| TASK DIRECTIONS |
Print each line of the listing once more, precisely as given.

| DATA |

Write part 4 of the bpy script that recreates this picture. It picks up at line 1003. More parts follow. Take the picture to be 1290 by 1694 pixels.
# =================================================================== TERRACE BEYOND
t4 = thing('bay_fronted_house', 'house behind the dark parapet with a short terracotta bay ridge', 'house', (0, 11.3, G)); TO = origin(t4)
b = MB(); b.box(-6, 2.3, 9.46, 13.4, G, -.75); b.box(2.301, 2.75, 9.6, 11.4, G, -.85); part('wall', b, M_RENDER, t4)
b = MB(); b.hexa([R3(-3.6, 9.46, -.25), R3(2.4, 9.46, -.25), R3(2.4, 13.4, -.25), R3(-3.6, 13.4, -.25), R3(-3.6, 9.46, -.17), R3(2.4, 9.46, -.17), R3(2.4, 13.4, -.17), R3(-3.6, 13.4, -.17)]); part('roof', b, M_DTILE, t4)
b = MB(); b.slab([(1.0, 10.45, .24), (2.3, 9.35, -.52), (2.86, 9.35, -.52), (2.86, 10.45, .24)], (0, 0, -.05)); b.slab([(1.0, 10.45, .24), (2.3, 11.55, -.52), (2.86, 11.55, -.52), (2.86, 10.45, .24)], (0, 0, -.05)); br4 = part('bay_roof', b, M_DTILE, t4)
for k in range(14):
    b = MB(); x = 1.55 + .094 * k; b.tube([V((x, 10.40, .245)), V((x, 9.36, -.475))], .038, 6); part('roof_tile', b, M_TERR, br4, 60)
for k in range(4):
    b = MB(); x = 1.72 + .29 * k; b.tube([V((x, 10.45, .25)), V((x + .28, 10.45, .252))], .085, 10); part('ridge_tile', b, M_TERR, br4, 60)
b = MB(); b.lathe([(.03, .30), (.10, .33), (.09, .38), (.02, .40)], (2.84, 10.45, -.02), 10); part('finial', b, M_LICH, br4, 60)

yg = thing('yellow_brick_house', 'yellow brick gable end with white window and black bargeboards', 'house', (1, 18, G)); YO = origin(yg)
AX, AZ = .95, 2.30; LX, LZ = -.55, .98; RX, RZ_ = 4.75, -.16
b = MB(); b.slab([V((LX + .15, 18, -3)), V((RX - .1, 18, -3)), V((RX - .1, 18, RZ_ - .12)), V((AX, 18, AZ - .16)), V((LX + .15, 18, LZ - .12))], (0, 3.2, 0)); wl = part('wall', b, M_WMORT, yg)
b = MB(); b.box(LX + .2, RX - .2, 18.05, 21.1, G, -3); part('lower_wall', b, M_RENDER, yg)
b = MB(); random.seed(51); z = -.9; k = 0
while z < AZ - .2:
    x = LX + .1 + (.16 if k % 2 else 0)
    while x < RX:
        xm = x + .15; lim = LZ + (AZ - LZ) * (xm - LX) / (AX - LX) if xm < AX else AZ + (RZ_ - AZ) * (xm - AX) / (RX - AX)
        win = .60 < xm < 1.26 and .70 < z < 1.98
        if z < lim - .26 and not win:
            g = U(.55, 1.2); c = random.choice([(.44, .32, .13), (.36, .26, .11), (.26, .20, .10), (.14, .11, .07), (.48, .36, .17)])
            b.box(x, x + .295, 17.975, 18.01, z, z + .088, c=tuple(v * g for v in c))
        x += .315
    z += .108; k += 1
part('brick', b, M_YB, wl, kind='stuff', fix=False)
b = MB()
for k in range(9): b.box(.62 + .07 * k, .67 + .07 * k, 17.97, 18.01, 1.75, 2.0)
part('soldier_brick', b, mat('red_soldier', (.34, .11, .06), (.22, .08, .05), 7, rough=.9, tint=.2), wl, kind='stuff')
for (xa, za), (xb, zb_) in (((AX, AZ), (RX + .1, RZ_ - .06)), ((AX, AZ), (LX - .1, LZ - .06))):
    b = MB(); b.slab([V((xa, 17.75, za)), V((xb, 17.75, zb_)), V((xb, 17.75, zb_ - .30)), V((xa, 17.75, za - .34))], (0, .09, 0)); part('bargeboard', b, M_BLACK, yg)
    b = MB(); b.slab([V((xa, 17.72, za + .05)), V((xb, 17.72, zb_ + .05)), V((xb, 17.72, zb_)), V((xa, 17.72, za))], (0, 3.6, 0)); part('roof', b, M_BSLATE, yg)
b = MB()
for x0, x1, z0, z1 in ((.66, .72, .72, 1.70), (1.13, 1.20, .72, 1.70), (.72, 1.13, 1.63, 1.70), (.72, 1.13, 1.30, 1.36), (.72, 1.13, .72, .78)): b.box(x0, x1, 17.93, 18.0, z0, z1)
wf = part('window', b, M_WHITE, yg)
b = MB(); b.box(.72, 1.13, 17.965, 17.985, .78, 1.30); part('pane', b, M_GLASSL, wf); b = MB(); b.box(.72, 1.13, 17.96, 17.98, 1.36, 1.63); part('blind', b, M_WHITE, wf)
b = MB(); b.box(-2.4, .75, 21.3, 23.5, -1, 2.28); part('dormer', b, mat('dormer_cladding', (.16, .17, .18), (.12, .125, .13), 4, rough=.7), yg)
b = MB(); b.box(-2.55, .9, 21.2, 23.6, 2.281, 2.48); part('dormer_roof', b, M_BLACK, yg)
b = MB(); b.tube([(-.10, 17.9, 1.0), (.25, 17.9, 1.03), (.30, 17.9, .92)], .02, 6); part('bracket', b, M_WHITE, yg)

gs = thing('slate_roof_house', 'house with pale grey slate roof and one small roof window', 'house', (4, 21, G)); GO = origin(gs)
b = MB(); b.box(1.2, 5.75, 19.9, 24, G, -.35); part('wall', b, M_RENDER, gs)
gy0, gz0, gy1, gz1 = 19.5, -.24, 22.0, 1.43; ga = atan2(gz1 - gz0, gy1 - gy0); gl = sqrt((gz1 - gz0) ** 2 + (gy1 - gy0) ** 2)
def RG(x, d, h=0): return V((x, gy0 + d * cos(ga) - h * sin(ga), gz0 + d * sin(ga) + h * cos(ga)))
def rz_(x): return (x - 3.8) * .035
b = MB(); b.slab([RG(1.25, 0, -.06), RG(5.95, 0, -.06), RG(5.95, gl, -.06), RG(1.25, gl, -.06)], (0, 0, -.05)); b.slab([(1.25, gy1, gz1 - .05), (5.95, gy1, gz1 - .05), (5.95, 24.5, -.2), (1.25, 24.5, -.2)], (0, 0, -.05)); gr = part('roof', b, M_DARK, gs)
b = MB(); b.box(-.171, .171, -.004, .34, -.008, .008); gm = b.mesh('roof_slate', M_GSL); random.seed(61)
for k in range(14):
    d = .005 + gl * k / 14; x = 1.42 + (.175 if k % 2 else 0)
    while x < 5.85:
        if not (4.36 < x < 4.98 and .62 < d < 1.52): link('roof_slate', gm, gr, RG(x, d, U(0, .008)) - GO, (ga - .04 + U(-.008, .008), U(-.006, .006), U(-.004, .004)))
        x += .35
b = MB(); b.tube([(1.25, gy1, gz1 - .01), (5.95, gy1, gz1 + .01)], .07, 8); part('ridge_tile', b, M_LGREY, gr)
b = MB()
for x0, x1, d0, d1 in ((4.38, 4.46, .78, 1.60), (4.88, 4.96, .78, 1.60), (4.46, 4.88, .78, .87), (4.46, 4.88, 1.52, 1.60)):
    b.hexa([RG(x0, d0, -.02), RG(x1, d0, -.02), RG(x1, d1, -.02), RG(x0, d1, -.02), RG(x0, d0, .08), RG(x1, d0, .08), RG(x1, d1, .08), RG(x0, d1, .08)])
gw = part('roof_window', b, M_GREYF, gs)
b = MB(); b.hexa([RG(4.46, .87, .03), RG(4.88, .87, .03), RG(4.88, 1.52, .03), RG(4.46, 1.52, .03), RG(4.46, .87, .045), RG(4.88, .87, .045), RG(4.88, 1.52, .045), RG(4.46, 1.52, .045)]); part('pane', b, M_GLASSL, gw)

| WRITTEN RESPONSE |
Write part 4 of the bpy script that recreates this picture. It picks up at line 1003. More parts follow. Take the picture to be 1290 by 1694 pixels.
# =================================================================== TERRACE BEYOND
t4 = thing('bay_fronted_house', 'house behind the dark parapet with a short terracotta bay ridge', 'house', (0, 11.3, G)); TO = origin(t4)
b = MB(); b.box(-6, 2.3, 9.46, 13.4, G, -.75); b.box(2.301, 2.75, 9.6, 11.4, G, -.85); part('wall', b, M_RENDER, t4)
b = MB(); b.hexa([R3(-3.6, 9.46, -.25), R3(2.4, 9.46, -.25), R3(2.4, 13.4, -.25), R3(-3.6, 13.4, -.25), R3(-3.6, 9.46, -.17), R3(2.4, 9.46, -.17), R3(2.4, 13.4, -.17), R3(-3.6, 13.4, -.17)]); part('roof', b, M_DTILE, t4)
b = MB(); b.slab([(1.0, 10.45, .24), (2.3, 9.35, -.52), (2.86, 9.35, -.52), (2.86, 10.45, .24)], (0, 0, -.05)); b.slab([(1.0, 10.45, .24), (2.3, 11.55, -.52), (2.86, 11.55, -.52), (2.86, 10.45, .24)], (0, 0, -.05)); br4 = part('bay_roof', b, M_DTILE, t4)
for k in range(14):
    b = MB(); x = 1.55 + .094 * k; b.tube([V((x, 10.40, .245)), V((x, 9.36, -.475))], .038, 6); part('roof_tile', b, M_TERR, br4, 60)
for k in range(4):
    b = MB(); x = 1.72 + .29 * k; b.tube([V((x, 10.45, .25)), V((x + .28, 10.45, .252))], .085, 10); part('ridge_tile', b, M_TERR, br4, 60)
b = MB(); b.lathe([(.03, .30), (.10, .33), (.09, .38), (.02, .40)], (2.84, 10.45, -.02), 10); part('finial', b, M_LICH, br4, 60)

yg = thing('yellow_brick_house', 'yellow brick gable end with white window and black bargeboards', 'house', (1, 18, G)); YO = origin(yg)
AX, AZ = .95, 2.30; LX, LZ = -.55, .98; RX, RZ_ = 4.75, -.16
b = MB(); b.slab([V((LX + .15, 18, -3)), V((RX - .1, 18, -3)), V((RX - .1, 18, RZ_ - .12)), V((AX, 18, AZ - .16)), V((LX + .15, 18, LZ - .12))], (0, 3.2, 0)); wl = part('wall', b, M_WMORT, yg)
b = MB(); b.box(LX + .2, RX - .2, 18.05, 21.1, G, -3); part('lower_wall', b, M_RENDER, yg)
b = MB(); random.seed(51); z = -.9; k = 0
while z < AZ - .2:
    x = LX + .1 + (.16 if k % 2 else 0)
    while x < RX:
        xm = x + .15; lim = LZ + (AZ - LZ) * (xm - LX) / (AX - LX) if xm < AX else AZ + (RZ_ - AZ) * (xm - AX) / (RX - AX)
        win = .60 < xm < 1.26 and .70 < z < 1.98
        if z < lim - .26 and not win:
            g = U(.55, 1.2); c = random.choice([(.44, .32, .13), (.36, .26, .11), (.26, .20, .10), (.14, .11, .07), (.48, .36, .17)])
            b.box(x, x + .295, 17.975, 18.01, z, z + .088, c=tuple(v * g for v in c))
        x += .315
    z += .108; k += 1
part('brick', b, M_YB, wl, kind='stuff', fix=False)
b = MB()
for k in range(9): b.box(.62 + .07 * k, .67 + .07 * k, 17.97, 18.01, 1.75, 2.0)
part('soldier_brick', b, mat('red_soldier', (.34, .11, .06), (.22, .08, .05), 7, rough=.9, tint=.2), wl, kind='stuff')
for (xa, za), (xb, zb_) in (((AX, AZ), (RX + .1, RZ_ - .06)), ((AX, AZ), (LX - .1, LZ - .06))):
    b = MB(); b.slab([V((xa, 17.75, za)), V((xb, 17.75, zb_)), V((xb, 17.75, zb_ - .30)), V((xa, 17.75, za - .34))], (0, .09, 0)); part('bargeboard', b, M_BLACK, yg)
    b = MB(); b.slab([V((xa, 17.72, za + .05)), V((xb, 17.72, zb_ + .05)), V((xb, 17.72, zb_)), V((xa, 17.72, za))], (0, 3.6, 0)); part('roof', b, M_BSLATE, yg)
b = MB()
for x0, x1, z0, z1 in ((.66, .72, .72, 1.70), (1.13, 1.20, .72, 1.70), (.72, 1.13, 1.63, 1.70), (.72, 1.13, 1.30, 1.36), (.72, 1.13, .72, .78)): b.box(x0, x1, 17.93, 18.0, z0, z1)
wf = part('window', b, M_WHITE, yg)
b = MB(); b.box(.72, 1.13, 17.965, 17.985, .78, 1.30); part('pane', b, M_GLASSL, wf); b = MB(); b.box(.72, 1.13, 17.96, 17.98, 1.36, 1.63); part('blind', b, M_WHITE, wf)
b = MB(); b.box(-2.4, .75, 21.3, 23.5, -1, 2.28); part('dormer', b, mat('dormer_cladding', (.16, .17, .18), (.12, .125, .13), 4, rough=.7), yg)
b = MB(); b.box(-2.55, .9, 21.2, 23.6, 2.281, 2.48); part('dormer_roof', b, M_BLACK, yg)
b = MB(); b.tube([(-.10, 17.9, 1.0), (.25, 17.9, 1.03), (.30, 17.9, .92)], .02, 6); part('bracket', b, M_WHITE, yg)

gs = thing('slate_roof_house', 'house with pale grey slate roof and one small roof window', 'house', (4, 21, G)); GO = origin(gs)
b = MB(); b.box(1.2, 5.75, 19.9, 24, G, -.35); part('wall', b, M_RENDER, gs)
gy0, gz0, gy1, gz1 = 19.5, -.24, 22.0, 1.43; ga = atan2(gz1 - gz0, gy1 - gy0); gl = sqrt((gz1 - gz0) ** 2 + (gy1 - gy0) ** 2)
def RG(x, d, h=0): return V((x, gy0 + d * cos(ga) - h * sin(ga), gz0 + d * sin(ga) + h * cos(ga)))
def rz_(x): return (x - 3.8) * .035
b = MB(); b.slab([RG(1.25, 0, -.06), RG(5.95, 0, -.06), RG(5.95, gl, -.06), RG(1.25, gl, -.06)], (0, 0, -.05)); b.slab([(1.25, gy1, gz1 - .05), (5.95, gy1, gz1 - .05), (5.95, 24.5, -.2), (1.25, 24.5, -.2)], (0, 0, -.05)); gr = part('roof', b, M_DARK, gs)
b = MB(); b.box(-.171, .171, -.004, .34, -.008, .008); gm = b.mesh('roof_slate', M_GSL); random.seed(61)
for k in range(14):
    d = .005 + gl * k / 14; x = 1.42 + (.175 if k % 2 else 0)
    while x < 5.85:
        if not (4.36 < x < 4.98 and .62 < d < 1.52): link('roof_slate', gm, gr, RG(x, d, U(0, .008)) - GO, (ga - .04 + U(-.008, .008), U(-.006, .006), U(-.004, .004)))
        x += .35
b = MB(); b.tube([(1.25, gy1, gz1 - .01), (5.95, gy1, gz1 + .01)], .07, 8); part('ridge_tile', b, M_LGREY, gr)
b = MB()
for x0, x1, d0, d1 in ((4.38, 4.46, .78, 1.60), (4.88, 4.96, .78, 1.60), (4.46, 4.88, .78, .87), (4.46, 4.88, 1.52, 1.60)):
    b.hexa([RG(x0, d0, -.02), RG(x1, d0, -.02), RG(x1, d1, -.02), RG(x0, d1, -.02), RG(x0, d0, .08), RG(x1, d0, .08), RG(x1, d1, .08), RG(x0, d1, .08)])
gw = part('roof_window', b, M_GREYF, gs)
b = MB(); b.hexa([RG(4.46, .87, .03), RG(4.88, .87, .03), RG(4.88, 1.52, .03), RG(4.46, 1.52, .03), RG(4.46, .87, .045), RG(4.88, .87, .045), RG(4.88, 1.52, .045), RG(4.46, 1.52, .045)]); part('pane', b, M_GLASSL, gw)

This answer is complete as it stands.